8.1.18 A fair-weather day of a Neumayer summer scientist
I was asked what I am actually doing the whole day. Basically, there are three “types” of days: fair weather, whiteout, and blizzard days. First I will describe a fair weather day.
It is 6am when I wake up in the morning. The first thing is to look out of the window of my little cabin: The sun is shining brightly (as it has done the whole night), the flags at the bamboo poles hardly move, it seems to be a great day. I switch on my smartphone (!) to check the meteorological data: -12.6°C, wind 4kt from SW. Perfect! (In the olden days, we could not look out of the windows, and the only way to find out about the weather was to go to the meteorology lab and look at the screen there … Now everybody has the actual weather and all kinds of information on their personal computer, or even on the smartphone in the cabin, which still feels absolutely weird and unreal).
I put on a warm cap, my polar overall, boots and sun glasses and walk over to the main station. The sky is deeply blue, in the east, the icebergs have assumed strange and bizarre shapes: mirages or fata morganas, caused by the very stable cold air, similar to the ones we can see in the desert or above the hot pavement of a road in summer. Sometimes it just makes the icebergs look much higher, sometimes it completely distorts their shapes.
I climb up the 47 steps of the staircase to “Deck 1”, where the mess, our eating room, is found. (Since Neumayer is formally a ship, nautical terms are used, and in fact, we are swimming on the ocean, only 200m of ice separate us from the ocean water). After a good but not too extended breakfast, I go back to my cabin, get the skis and ski boots, put the stuff I need on my little pulka (sled) and start to ski southwards to my trench and measuring transects. The snow is glistening in the sun, the air does not feel cold with so little wind, and the radiantly white icebergs greet me at the eastern horizon. What an incredible commute! In summer, the snow can be fairly soft, and in most cases it is much more convenient to ski than to walk. I have broad cross country skis with steal edges and leather boots, which I have used already 28 years ago. I first take samples at the 500m transect, then at the 100m transect, the latter for special measurements in the science trench. By the time I am through with the last measurements, it is almost noon and I head back to the station for lunch.
After lunch, the temperature has increased to pleasant, almost too warm -5°C, I ski back south, to take the deeper samples (25cm and 1m), for which I use carbon tubes.
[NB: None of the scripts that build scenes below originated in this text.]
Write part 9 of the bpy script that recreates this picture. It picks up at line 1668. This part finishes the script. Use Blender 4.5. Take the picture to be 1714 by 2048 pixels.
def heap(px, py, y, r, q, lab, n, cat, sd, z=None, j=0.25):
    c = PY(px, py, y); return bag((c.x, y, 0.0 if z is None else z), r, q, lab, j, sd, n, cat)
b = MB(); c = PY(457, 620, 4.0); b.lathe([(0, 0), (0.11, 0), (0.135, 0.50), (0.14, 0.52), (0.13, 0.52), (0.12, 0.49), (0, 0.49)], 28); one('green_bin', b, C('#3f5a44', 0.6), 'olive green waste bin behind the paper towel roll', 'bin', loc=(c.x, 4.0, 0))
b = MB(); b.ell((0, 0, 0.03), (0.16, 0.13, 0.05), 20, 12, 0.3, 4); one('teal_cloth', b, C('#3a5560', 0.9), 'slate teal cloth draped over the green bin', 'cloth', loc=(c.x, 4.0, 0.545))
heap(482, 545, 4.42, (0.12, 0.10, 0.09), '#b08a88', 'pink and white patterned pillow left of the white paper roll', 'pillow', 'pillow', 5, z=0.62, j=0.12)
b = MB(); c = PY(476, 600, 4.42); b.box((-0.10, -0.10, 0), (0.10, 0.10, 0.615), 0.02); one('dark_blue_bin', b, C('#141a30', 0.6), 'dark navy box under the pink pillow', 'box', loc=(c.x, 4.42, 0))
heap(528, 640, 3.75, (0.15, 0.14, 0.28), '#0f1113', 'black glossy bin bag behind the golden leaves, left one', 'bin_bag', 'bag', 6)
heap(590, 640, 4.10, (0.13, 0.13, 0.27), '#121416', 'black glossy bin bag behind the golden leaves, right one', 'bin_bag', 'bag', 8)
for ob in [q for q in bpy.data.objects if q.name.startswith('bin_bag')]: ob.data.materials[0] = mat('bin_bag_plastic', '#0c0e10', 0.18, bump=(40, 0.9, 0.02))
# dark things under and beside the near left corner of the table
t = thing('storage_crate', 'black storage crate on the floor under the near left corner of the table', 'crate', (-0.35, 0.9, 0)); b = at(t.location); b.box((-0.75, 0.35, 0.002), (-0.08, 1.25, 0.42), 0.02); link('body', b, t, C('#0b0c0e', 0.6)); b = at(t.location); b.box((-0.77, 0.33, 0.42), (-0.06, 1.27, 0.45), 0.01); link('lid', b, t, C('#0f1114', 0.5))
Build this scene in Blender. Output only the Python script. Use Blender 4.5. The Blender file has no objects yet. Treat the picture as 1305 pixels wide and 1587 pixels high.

In the trench, the samples are cut into 1cm-slices and put into plastic bags. This all takes a while, and it is almost dinner time when I am through.
The weather is still stable, so we plan a little trip to the sea ice after dinner. The new winterers want to go to the penguin colony. Fine with me, so slightly after 7pm we leave with 4 skidoos and 8 people out on the so-called “penguin route”, which leads to the ice shelf edge 8km away. From there it is not far to the penguins. The young ones have made progress with their molt, and now we can really see how the cute little grey “fur” balls turn into the proud emperors. The adult feathers grow underneath the grey baby feathers. A skua, a huge seabird, is sitting in the middle of the colony. The chicks are too large meanwhile to be afraid. Skuas can reach a wing span of up to 1.60m, and they can eat the little chicks, but most of the time they find enough ones that
were so unlucky to die of the cold when they did not reach their parents quickly enough. A sad sight in winter, which I remember well, but now the chicks are almost as large as their parents and the skua represents no danger anymore. The sun is standing low above the horizon and the light is getting softer all the time. We cast long shadows on the sea ice and the structure of the icebergs and the ice shelf edge is emphasized by the light. For me, the beauty of the icebergs is still overwhelming. Sometimes, as much as I like the penguins, I use them only to compose a beautiful photo of the icebergs… In less than half an hour we are back at the base, which, on the way home, is also seen distorted due to the temperature inversion, varying from being high in the sky to disappearing. We refill the tanks of the skidoos and park them with the sledges that carry the survival bags in the garage underneath the base.
When I come out of the base and walk to my cabin, a low fog has formed in the depression between the base hill and the air chemistry lab in the South. The fog is shining light against the low sun. At first, the containers in the “summer camp” are only half in the fog, then they disappear. A last look out of the window to the icebergs in the Atka Bay, before I close the blinds and happily fall asleep.
Needless to say that those days, at least this summer, represent a vast minority.